【leetcode】366.Find Leaves of Binary Tree
原题
Given a binary tree, collect a tree's nodes as if you were doing this:
Collect and remove all leaves, repeat until the tree is empty.
Example:
Given binary tree
1
/
2 3
/
4 5
Returns [4, 5, 3], [2], [1].
Explanation:
- Removing the leaves [4, 5, 3] would result in this tree:
1
/
2 - Now removing the leaf [2] would result in this tree:
1 - Now removing the leaf [1] would result in the empty tree:
[]
Returns [4, 5, 3], [2], [1].
解析
给一颗二叉树,
返回这个二叉树的叶子节点,每一次一组,依次放在List中
思路
我的思路:每一次深度遍历收割一次叶子放在结果中(缺点:深度有多少,就要深度遍历多少次)

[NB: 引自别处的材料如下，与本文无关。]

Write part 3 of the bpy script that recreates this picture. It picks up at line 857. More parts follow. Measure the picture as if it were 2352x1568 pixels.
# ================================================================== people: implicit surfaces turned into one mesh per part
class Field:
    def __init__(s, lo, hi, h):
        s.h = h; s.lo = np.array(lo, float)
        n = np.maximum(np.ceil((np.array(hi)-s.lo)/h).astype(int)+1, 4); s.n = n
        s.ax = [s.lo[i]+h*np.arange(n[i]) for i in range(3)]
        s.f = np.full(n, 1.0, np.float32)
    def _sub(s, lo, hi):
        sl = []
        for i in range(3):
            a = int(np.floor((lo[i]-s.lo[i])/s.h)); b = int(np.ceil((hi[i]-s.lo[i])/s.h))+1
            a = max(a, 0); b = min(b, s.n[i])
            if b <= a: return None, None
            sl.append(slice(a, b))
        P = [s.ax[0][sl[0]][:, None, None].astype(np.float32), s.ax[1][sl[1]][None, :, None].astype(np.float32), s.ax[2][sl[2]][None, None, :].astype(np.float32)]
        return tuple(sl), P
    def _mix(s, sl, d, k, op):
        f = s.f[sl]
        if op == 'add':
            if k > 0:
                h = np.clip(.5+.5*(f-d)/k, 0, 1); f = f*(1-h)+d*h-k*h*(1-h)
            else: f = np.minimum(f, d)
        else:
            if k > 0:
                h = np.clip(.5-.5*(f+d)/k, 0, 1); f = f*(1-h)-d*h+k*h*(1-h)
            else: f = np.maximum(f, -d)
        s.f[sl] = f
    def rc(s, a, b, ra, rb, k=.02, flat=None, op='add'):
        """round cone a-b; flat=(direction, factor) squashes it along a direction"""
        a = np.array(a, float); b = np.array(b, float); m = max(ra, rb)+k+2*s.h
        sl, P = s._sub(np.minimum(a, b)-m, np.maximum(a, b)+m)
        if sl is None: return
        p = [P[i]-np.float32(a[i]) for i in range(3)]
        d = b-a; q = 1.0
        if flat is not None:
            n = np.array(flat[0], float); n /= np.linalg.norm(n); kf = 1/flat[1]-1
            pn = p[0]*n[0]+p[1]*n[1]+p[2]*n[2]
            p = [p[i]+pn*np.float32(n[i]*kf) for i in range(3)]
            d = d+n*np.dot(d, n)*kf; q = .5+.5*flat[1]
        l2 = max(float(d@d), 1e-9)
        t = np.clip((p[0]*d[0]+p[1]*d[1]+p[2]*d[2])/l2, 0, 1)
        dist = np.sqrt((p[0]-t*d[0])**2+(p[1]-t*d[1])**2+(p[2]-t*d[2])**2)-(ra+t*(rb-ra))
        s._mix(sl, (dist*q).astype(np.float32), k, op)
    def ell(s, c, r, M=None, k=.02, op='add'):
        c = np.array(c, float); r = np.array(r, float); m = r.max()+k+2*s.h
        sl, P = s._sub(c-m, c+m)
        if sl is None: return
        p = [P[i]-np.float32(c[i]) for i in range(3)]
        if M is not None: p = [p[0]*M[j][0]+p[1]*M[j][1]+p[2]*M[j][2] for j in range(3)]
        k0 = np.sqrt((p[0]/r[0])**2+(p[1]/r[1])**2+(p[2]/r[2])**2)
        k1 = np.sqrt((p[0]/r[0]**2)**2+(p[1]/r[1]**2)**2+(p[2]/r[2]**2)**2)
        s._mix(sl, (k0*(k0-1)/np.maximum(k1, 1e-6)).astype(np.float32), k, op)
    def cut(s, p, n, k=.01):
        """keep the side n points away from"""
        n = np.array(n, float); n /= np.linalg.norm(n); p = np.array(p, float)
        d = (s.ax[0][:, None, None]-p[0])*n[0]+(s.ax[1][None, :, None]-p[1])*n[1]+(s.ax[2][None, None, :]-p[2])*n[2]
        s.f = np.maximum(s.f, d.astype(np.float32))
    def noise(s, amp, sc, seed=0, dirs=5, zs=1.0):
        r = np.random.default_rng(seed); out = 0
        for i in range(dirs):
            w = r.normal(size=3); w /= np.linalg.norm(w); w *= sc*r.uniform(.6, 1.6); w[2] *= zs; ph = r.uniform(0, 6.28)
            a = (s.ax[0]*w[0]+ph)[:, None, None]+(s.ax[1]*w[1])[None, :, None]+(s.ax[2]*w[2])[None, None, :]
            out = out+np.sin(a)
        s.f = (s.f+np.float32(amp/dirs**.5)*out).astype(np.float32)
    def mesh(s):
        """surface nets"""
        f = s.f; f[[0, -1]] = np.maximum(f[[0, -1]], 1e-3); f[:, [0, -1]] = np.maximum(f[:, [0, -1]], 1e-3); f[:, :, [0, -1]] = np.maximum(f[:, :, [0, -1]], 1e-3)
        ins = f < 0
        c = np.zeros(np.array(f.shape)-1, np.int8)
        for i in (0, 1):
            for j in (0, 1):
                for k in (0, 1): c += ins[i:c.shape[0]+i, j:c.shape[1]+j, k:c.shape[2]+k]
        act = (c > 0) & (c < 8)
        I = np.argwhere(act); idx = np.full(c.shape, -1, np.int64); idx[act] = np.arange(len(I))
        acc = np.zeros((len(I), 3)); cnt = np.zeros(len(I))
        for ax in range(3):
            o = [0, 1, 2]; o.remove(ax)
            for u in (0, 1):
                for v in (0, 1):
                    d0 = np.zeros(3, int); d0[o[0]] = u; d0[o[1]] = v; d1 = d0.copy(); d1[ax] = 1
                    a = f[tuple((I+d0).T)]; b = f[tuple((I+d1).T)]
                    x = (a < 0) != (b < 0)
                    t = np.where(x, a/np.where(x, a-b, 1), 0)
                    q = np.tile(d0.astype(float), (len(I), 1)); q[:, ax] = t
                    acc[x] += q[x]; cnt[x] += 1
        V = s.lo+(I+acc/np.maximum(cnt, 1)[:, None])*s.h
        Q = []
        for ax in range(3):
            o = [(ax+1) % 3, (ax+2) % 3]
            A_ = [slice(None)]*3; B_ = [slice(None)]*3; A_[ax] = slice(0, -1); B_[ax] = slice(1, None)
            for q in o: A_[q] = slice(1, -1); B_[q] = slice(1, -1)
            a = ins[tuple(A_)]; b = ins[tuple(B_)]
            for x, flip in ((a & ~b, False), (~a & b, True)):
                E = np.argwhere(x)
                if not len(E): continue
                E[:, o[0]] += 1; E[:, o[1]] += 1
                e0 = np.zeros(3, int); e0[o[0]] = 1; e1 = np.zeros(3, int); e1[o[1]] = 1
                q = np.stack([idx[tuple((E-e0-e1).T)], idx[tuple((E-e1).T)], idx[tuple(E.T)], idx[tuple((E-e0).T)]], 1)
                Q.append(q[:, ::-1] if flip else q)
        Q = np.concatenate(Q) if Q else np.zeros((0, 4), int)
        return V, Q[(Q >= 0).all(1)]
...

优化算法:深度优选搜索,叶子节点深度标记为0,其他节点的深度标记为左右叶子节点较大的深度+1;相同深度的放在一个结果节点中
我的解法
public List<List<Integer>> FindLeaves(TreeNode root) {
List<List<Integer>> result = new ArrayList<>();
while (root != null) {
List<Integer> re = new ArrayList<>();
if (DFSTree(root, re)) {
root = null;
}
result.add(re);
}
return result;
}
private boolean DFSTree(TreeNode root, List<Integer> re) {
if (root.left == null && root.right == null) {
re.add(root.val);
return true;
}
if (root.left != null) {
if (DFSTree(root.left, re)) {
root.left = null;
}
}
if (root.right != null) {
if (DFSTree(root.right, re)) {
root.right = null;
}
}
return false;
}
最优解
public List<List<Integer>> FindLeavesOptimize(TreeNode root) {
List<List<Integer>> result = new ArrayList<>();
DFSTreeOptimize(root, result);
return result;
}
private int DFSTreeOptimize(TreeNode root, List<List<Integer>> result) {
if (root.left == null && root.right == null) {
if (result.size() <= 0) {
result.add(0, new ArrayList<>());
}
result.get(0).add(root.val);
return 0;
}
int deep, leftDeep = 0, rightDeep = 0;
if (root.left != null) {
leftDeep = DFSTreeOptimize(root.left, result);
}
if (root.right != null) {
rightDeep = DFSTreeOptimize(root.right, result);
}
deep = Math.max(leftDeep, rightDeep) + 1;
if (result.size() <= deep) {
result.add(deep, new ArrayList<>());
}
result.get(deep).add(root.val);
return deep;
}